Definitions

from The American Heritage® Dictionary of the English Language, 5th Edition.

  • noun A tool with a bladed, usually heavy head mounted crosswise on a handle, used for felling trees or chopping wood.
  • noun Any of various bladed, handheld implements used as a cutting tool or weapon.
  • noun Informal A sudden termination of employment.
  • noun Slang A musical instrument, especially a guitar.
  • transitive verb To chop or fell with or as if with an ax.
  • transitive verb Informal To remove ruthlessly or suddenly.
  • idiom (ax to grind) A selfish or ulterior aim.

from The Century Dictionary.

  • To shape or trim with an ax.
  • noun An instrument used for hewing timber and chopping wood, and also as a weapon of offense.
  • Obsolete or dialectal forms of ask.
  • noun An axle; an axis.

from the GNU version of the Collaborative International Dictionary of English.

  • verb To ask; to inquire or inquire of.
  • noun A tool or instrument of steel, or of iron with a steel edge or blade, for felling trees, chopping and splitting wood, hewing timber, etc. It is wielded by a wooden helve or handle, so fixed in a socket or eye as to be in the same plane with the blade. The broadax, or carpenter's ax, is an ax for hewing timber, made heavier than the chopping ax, and with a broader and thinner blade and a shorter handle.

from Wiktionary, Creative Commons Attribution/Share-Alike License.

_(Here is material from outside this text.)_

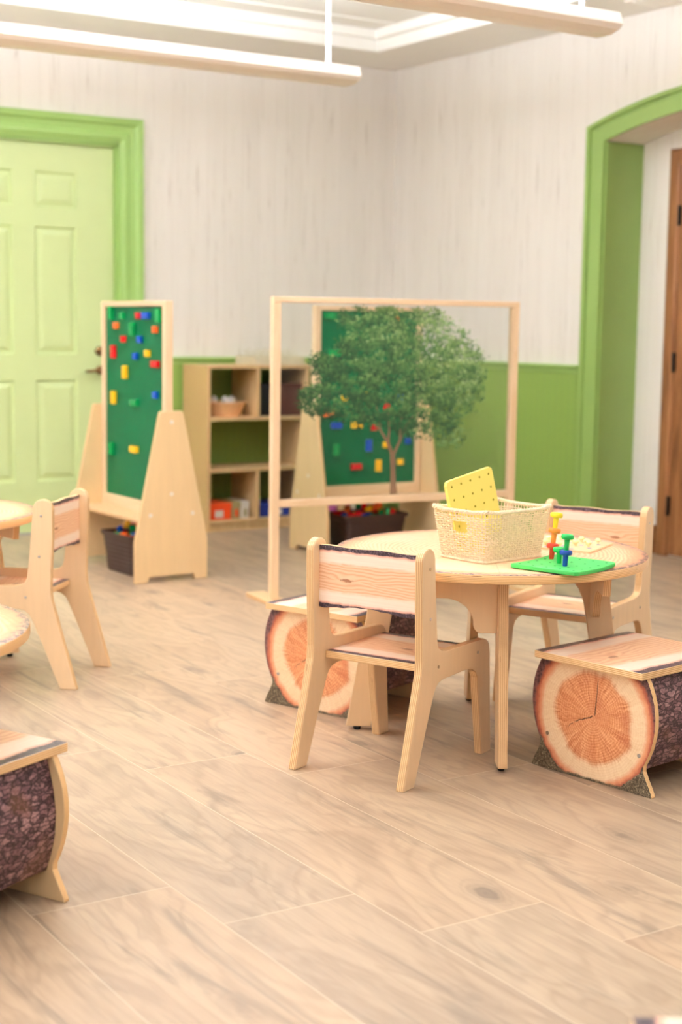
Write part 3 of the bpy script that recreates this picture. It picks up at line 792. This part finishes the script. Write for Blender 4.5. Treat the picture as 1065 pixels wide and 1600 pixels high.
B1 = [(0.557, 1.25, 'g', 'v'), (0.435, 1.225, 'g', 's'), (0.275, 1.236, 'r', 's'), (0.19, 1.236, 'b', 'h'), (0.072, 1.235, 'g', 'v'), (0.498, 1.189, 'o', 's'), (0.331, 1.17, 'g', 'v'), (0.111, 1.17, 'o', 's'), (0.427, 1.12, 'r', 's'), (0.256, 1.119, 'b', 's'), (0.53, 1.053, 'r', 'v'), (0.304, 1.036, 'b', 's'), (0.186, 1.053, 'y', 's'), (0.104, 1.001, 'r', 'h'), (0.402, 0.954, 'y', 'v'), (0.533, 0.839, 'y', 'v'), (0.32, 0.818, 'g', 'h'), (0.112, 0.868, 'b', 's'), (0.557, 0.576, 'g', 'v'), (0.313, 0.587, 'y', 'h')]
B2 = [(0.104, 0.73, 'o', 'h'), (0.2, 0.821, 'y', 's'), (0.325, 0.84, 'y', 's'), (0.564, 0.822, 'b', 's'), (0.47, 0.761, 'r', 's'), (0.15, 0.664, 'b', 'h'), (0.269, 0.673, 'y', 'h'), (0.38, 0.663, 'r', 's'), (0.137, 0.546, 'g', 'v'), (0.349, 0.56, 'b', 'v'), (0.467, 0.562, 'y', 's'), (0.267, 0.444, 'r', 'h'), (0.412, 0.445, 'y', 'v'), (0.567, 0.462, 'y', 's'), (0.104, 1.242, 'g', 'h'), (0.517, 1.244, 'o', 's'), (0.127, 1.053, 'g', 'h'), (0.614, 0.57, 'b', 's')]
SH = dict(s='square', h='wide', v='upright')
L1 = ['upright green brick in the top far corner of the left divider panel', 'square green brick near the top left of the left divider panel',
 'square red brick at the top of the left divider, left of a blue one', 'wide blue brick at the top of the left divider, right of a red one',
 'upright green brick in the top right corner of the left divider panel', 'square orange brick near the upper left of the left divider panel',
 'upright green brick under the top red brick of the left divider', 'square orange brick near the upper right of the left divider panel',
 'square red brick left of centre, a third down the left divider', 'small blue brick beside a red one, a third down the left divider',
 'upright red brick at the left edge of the left divider panel', 'blue brick left of a yellow one on the left divider panel',
 'square yellow brick right of a blue one on the left divider', 'wide red brick near the right post of the left divider',
 'upright yellow brick in the middle of the left divider panel', 'upright yellow brick at the left edge of the left divider panel',
 'wide green brick in the middle of the left divider panel', 'small blue brick at mid height near the right post of the left divider',
 'lower upright green brick at the left edge of the left divider panel', 'lowest wide yellow brick on the left divider panel']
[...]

  • noun Alternative spelling of axe.
  • verb Alternative spelling of axe.
  • verb Alternative form of ask.

from WordNet 3.0 Copyright 2006 by Princeton University. All rights reserved.

  • verb terminate
  • verb chop or split with an ax
  • noun an edge tool with a heavy bladed head mounted across a handle

Etymologies

from The American Heritage® Dictionary of the English Language, 4th Edition

[Middle English, from Old English æx.]

from Wiktionary, Creative Commons Attribution/Share-Alike License

See axe.

from Wiktionary, Creative Commons Attribution/Share-Alike License

Old English acsian, showing metathesis from ascian. The regular literary form until circa 1600.